Friday, April 02, 2010

The Continued Booing of Carey Price

The other night after a game that Tobalev broadly described as one with lots to take from, the biggest story is that Carey Price received some boos from the fans.

In Montreal's own way, the city has found an incident that no other team would concern itself with, analyzed it and is now onto analyzing the response. In keeping with the level of "commitment", I am prompted to comment on both and then the analysis itself. Maybe we should all be committed.


The boos

Generally I am not a booer. I boo bad calls at games and Bruins goals, but save my voice for cheering. I used to boo more in my youth, and I have booed players on my own team. It's not something I want to vigorously defend. Let's just say there are a lot of things I've grown out of.

But to briefly touch on booing. The stands are a lieu of limited vocab. Nobody really sings in these terraces, so there are essentially two words to choose from: the affirmative (cheer, whistle, clap) or the negative. It's not subtle. The third is the absence of one or the other when it might have belonged – but this is subtle for drunken Molson zoners. Speaking of subtlety, you can see there isn't much. If I want to voice my displeasure over a trade of a player I thought should have stayed, how can I boo Rejean Houle? I might need to use a proxy (or I would have in those student days). If I am booing Mike Cammalleri for bad pass that leads to a goal, will anyone know I'm not booing Price, Gill, Martin?

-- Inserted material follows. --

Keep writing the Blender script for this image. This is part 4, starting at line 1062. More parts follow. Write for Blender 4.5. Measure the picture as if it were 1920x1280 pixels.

The sledgehammer subtlety is important here as the Canadiens had just lost. I know some fans, for example, had been booing from the end of the game – every announcement reinvigorating their disappointment. The absence of cheering and some not so clever sheep made this more an issue.


The game Carey had

Carey's last two games have been good ones, two domes and a game puck from us. The fact he lost both is puzzling if you've gone down that wormhole, but all goalies play well and lose. The fans should be able to recognize a good goaltending performance in a loss by now. I would never have come up with this piece myself, but The Other Wing gets it right in message here. The team winning is supposed to be the reason we cheer, write, gripe, etc. Booing Carey after a game like Wednesday's is counterproductive. He didn't deserve intensified booing. He didn't even deserve the absence of cheers.


The season Carey is having

This is where things get muddled. We can all admit that Carey's had some bad luck over two games. What I won't do is go to Stubbs level of hyperbole and call these two games his season in a microcosm. It simply isn't. If these games were a microcosm of his season, there wouldn't have been a remaining fan to keep quiet as the 50 boo-birds carried their tune.

What we kep getting told, however, is that Carey Price has lost 25 games because the team has let him down. 20 in regulation because the team has let him down. Stubbs talks about the investigative reporting that produced yet another gem on Hockeybuzz:
"Blogger Eric Engels reported yesterday that the Canadiens have scored more than twice in only four of Price's 25 losses this season, including overtime and shootouts. So in 21 games, he needed to allow no more than a single goal for his team to win in regulation time"
It may be true, but why leave out the fact that Carey has actually only posted a save percentage over 0.900 in 7 of those games. And why also leave out that his team won two games where he was below average. His unbalanced bad luck has cost the team 5 losses this season, not 25. Two of those games took place in the past while – we've been dealing with the other three as 15 then 16 then 19 all season long.

He's been unlucky at times, that's true. But a few more wins wouldn't veil the fact that his stats show he's 28th in the league race for least goals allowed per game and that while good (well above replacement level) is not in the echelon of greatness yet with save percentage.

I guess what I'm saying here is that at least 12 of those losses are merited. Had his effort been more Herculean, the tragic references would have rung more true.
Regardless of whether us fans ever accept that, it will be important for Carey himself to realize, admit that. Fueling his notion that he is some snakebit victim of unseen proportion is as counterproductive, if not more so when you consider development and lessons, than the booing from high.


Jacques Martin's response

This whole rant was prompted by Dave Stubbs' article about Jacques Martin. I thought I'd reach the punchline sooner, but here I am.

Stubbs, wholesale believer in the snakebite theory, wanted to hear more from Jacques Martin to bash the fans than this:
"I respect the fans. They pay good dollars to be entertained and they have a right to an opinion," he replied. "As a professional athlete, or a coach, you have to work within the framework.

"Sure I'd like to see better results (for Price), as he would. At the same time, I can't say we lost the game because of him."
As Stubbs points out, it's not exactly forceful.

Rather than taking issue with the lack of expected response, I like to question why. The assumption is that Martin thinks highly of Price and recognizes him now as a convert to hard work every day in practice. It's an assumption. I'm not sure from Martin's muted support that he left that podium regretting he didn't say it Stubbs' way.

That may have been counterproductive too. Maybe not. Heck, it may even be productive. Jacques job is to awaken this sleeping giant from his slumber in Carey- is-just-unlucky-land, not to massage egos or bash 50 loudmouths and 9,000 silent fans (those already sprinting for their cars get reprieve).

Maybe this was just his latest wake-up call.